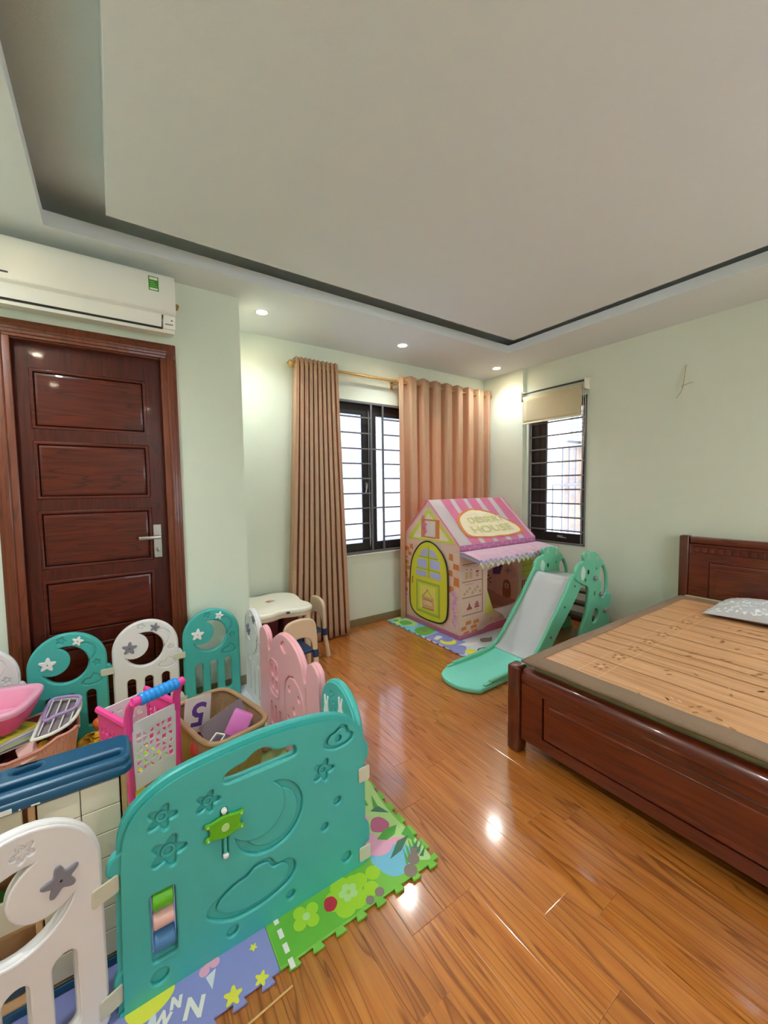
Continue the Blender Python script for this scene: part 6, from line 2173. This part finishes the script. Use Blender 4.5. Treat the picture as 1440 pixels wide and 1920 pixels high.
for x, y in ((0.80, 2.745), (1.155, 2.725), (0.80, 3.16), (1.15, 3.15)):
    bm = B()
    tube(bm, [(x, y, 0.0), (x, y, 0.43)], [0.021, 0.026], 12)
    obj('leg', bm, M['beige'], tab)
for x in (0.835, 0.985):
    bm = B()
    R = []
    for s, z in ((0.85, 0.24), (0.88, 0.245), (1.0, 0.415), (0.96, 0.415), (0.84, 0.255)):
        R.append([bm.verts.new((px, py, z)) for px, py, c in sup(x + 0.07, 2.95, 0.070 * s, 0.17 * s, 5, 0, 32)])
    for A, Q in zip(R, R[1:]):
        for k in range(32):
            bm.faces.new((A[k], A[(k + 1) % 32], Q[(k + 1) % 32], Q[k]))
    bm.faces.new(R[0][::-1])
    bm.faces.new(R[-1])
    obj('storage_bin', bm, M['redbrown'], tab)


def chair(label, loc, rz):
    t = thing('child_chair', label, 'chair', loc, rz, group='beige and navy child chairs at the play table')
    Pc = plane((0, 0, 0), (1, 0, 0), (0, 0, 1), (0, -1, 0))
    bm = B()
    o = [(-0.128, 0.215), (-0.124, 0.36), (-0.112, 0.425), (-0.075, 0.457), (0, 0.468), (0.075, 0.457), (0.112, 0.425), (0.124, 0.36), (0.128, 0.215), (0.098, 0.215), (0.090, 0.27), (0.06, 0.318), (0, 0.335), (-0.06, 0.318), (-0.090, 0.27), (-0.098, 0.215)]
    plate(bm, smooth_closed(o, 4), Pc, 0.026, 0.010, z0=-0.013, seg=3)
    obj('backrest', bm, M['beige'], t, local=True)
    bm = B()
    plate(bm, rrect(-0.118, 0.118, 0.012, 0.245, 0.03, 4), PZ(0.205), 0.022, 0.008, seg=2)
    obj('seat', bm, M['navy'], t, local=True)
    for sx in (-1, 1):
        for y, yy in ((0.0, -0.028), (0.235, 0.25)):
            bm = B()
            tube(bm, [(sx * 0.113, y, 0.245 if y == 0 else 0.21), (sx * 0.113, y + (yy - y) * 0.3, 0.15), (sx * 0.118, yy, 0.0)], [0.016, 0.018, 0.020], 12)
            obj('leg', bm, M['beige'], t, local=True)
            bm = B()
            tube(bm, [(sx * 0.113, y + (yy - y) * 0.05, 0.232), (sx * 0.113, y + (yy - y) * 0.15, 0.18)], [0.021, 0.0215], 12)
            obj('collar', bm, M['navy'], t, local=True)
    return t


chair('beige chair with navy seat before the table front, back to the pen', (1.005, 2.50, 0), math.radians(4))
chair('beige chair with navy seat at the right end of table, near curtain', (1.345, 2.955, 0), math.radians(92))

# pale stick on the floor
bm = B()
tube(bm, [(0.17, 0.955, 0.0034), (0.342, 0.970, 0.0034)], 0.0030, 6)
tag(obj('wooden_stick', bm, M['stickw']), 'thin pale wooden stick on the floor before the play mat', 'stick')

========================

● EXERCISE DETAILS
Take the material above from its first line through the line holding "obj('storage_bin', bm, M['redbrown'], tab)" and set it down exactly, without the pictures.

● FINISHED EXERCISE
Continue the Blender Python script for this scene: part 6, from line 2173. This part finishes the script. Use Blender 4.5. Treat the picture as 1440 pixels wide and 1920 pixels high.
for x, y in ((0.80, 2.745), (1.155, 2.725), (0.80, 3.16), (1.15, 3.15)):
    bm = B()
    tube(bm, [(x, y, 0.0), (x, y, 0.43)], [0.021, 0.026], 12)
    obj('leg', bm, M['beige'], tab)
for x in (0.835, 0.985):
    bm = B()
    R = []
    for s, z in ((0.85, 0.24), (0.88, 0.245), (1.0, 0.415), (0.96, 0.415), (0.84, 0.255)):
        R.append([bm.verts.new((px, py, z)) for px, py, c in sup(x + 0.07, 2.95, 0.070 * s, 0.17 * s, 5, 0, 32)])
    for A, Q in zip(R, R[1:]):
        for k in range(32):
            bm.faces.new((A[k], A[(k + 1) % 32], Q[(k + 1) % 32], Q[k]))
    bm.faces.new(R[0][::-1])
    bm.faces.new(R[-1])
    obj('storage_bin', bm, M['redbrown'], tab)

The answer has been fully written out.